Dataset extract ▸
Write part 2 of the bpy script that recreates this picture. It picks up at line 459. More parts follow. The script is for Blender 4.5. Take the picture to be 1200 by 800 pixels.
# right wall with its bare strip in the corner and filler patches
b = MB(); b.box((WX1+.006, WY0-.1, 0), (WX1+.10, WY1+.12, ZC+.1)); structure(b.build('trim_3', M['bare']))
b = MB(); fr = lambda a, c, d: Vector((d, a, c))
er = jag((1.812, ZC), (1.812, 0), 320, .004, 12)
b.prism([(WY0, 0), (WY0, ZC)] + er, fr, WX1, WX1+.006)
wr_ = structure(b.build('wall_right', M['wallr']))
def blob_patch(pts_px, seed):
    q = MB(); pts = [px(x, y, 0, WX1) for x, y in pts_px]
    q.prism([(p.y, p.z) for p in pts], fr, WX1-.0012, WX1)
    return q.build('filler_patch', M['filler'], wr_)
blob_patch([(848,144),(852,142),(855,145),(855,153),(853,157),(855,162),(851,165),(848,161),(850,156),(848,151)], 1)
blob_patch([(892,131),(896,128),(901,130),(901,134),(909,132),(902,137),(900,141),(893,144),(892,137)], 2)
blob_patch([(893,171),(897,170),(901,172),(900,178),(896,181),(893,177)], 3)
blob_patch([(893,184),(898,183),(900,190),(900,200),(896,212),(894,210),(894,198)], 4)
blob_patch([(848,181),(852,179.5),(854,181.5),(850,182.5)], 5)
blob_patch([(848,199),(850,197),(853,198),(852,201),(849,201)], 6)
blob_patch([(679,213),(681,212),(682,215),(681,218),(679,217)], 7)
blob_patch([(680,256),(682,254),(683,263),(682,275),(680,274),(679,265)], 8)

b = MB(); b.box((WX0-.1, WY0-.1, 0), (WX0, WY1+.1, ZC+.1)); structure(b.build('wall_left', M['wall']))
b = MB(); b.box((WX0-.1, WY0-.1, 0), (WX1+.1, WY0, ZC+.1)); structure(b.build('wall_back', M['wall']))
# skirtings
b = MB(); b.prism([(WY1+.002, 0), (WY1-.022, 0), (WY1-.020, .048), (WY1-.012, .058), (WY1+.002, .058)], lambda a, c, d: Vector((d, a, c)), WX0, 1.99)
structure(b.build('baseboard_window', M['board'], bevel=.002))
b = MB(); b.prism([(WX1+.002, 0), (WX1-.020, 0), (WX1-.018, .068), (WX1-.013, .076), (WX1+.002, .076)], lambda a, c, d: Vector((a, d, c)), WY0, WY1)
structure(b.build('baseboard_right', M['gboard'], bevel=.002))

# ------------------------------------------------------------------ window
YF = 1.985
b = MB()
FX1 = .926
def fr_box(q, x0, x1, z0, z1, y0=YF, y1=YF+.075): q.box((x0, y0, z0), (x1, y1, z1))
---
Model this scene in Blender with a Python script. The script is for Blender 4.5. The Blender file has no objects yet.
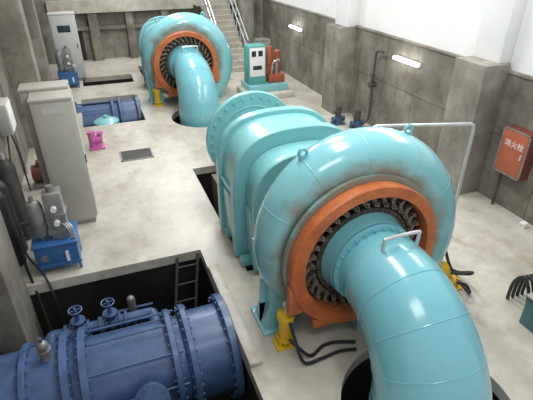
* * *
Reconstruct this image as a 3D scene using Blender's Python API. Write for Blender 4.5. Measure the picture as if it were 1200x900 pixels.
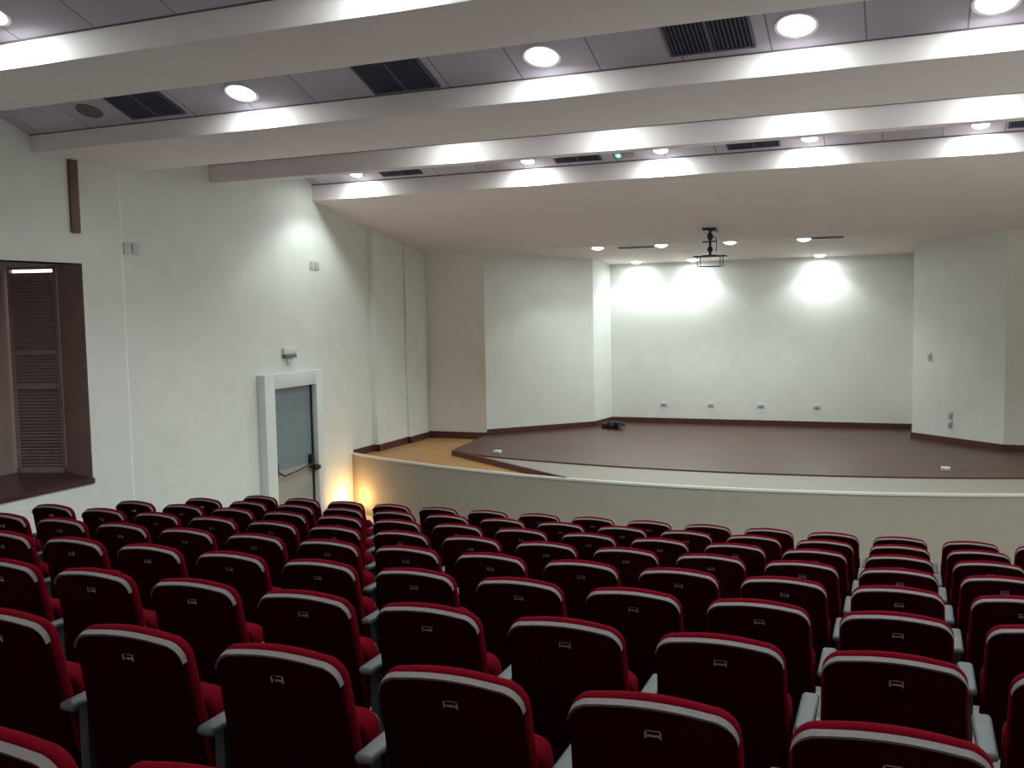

Exercise brief ▸
Copy each line containing the word "pixels" from the data.

Answer for the task ▸
Write part 2 of the bpy script that recreates this picture. It picks up at line 459. More parts follow. The script is for Blender 4.5. Take the picture to be 1200 by 800 pixels.
Reconstruct this image as a 3D scene using Blender's Python API. Write for Blender 4.5. Measure the picture as if it were 1200x900 pixels.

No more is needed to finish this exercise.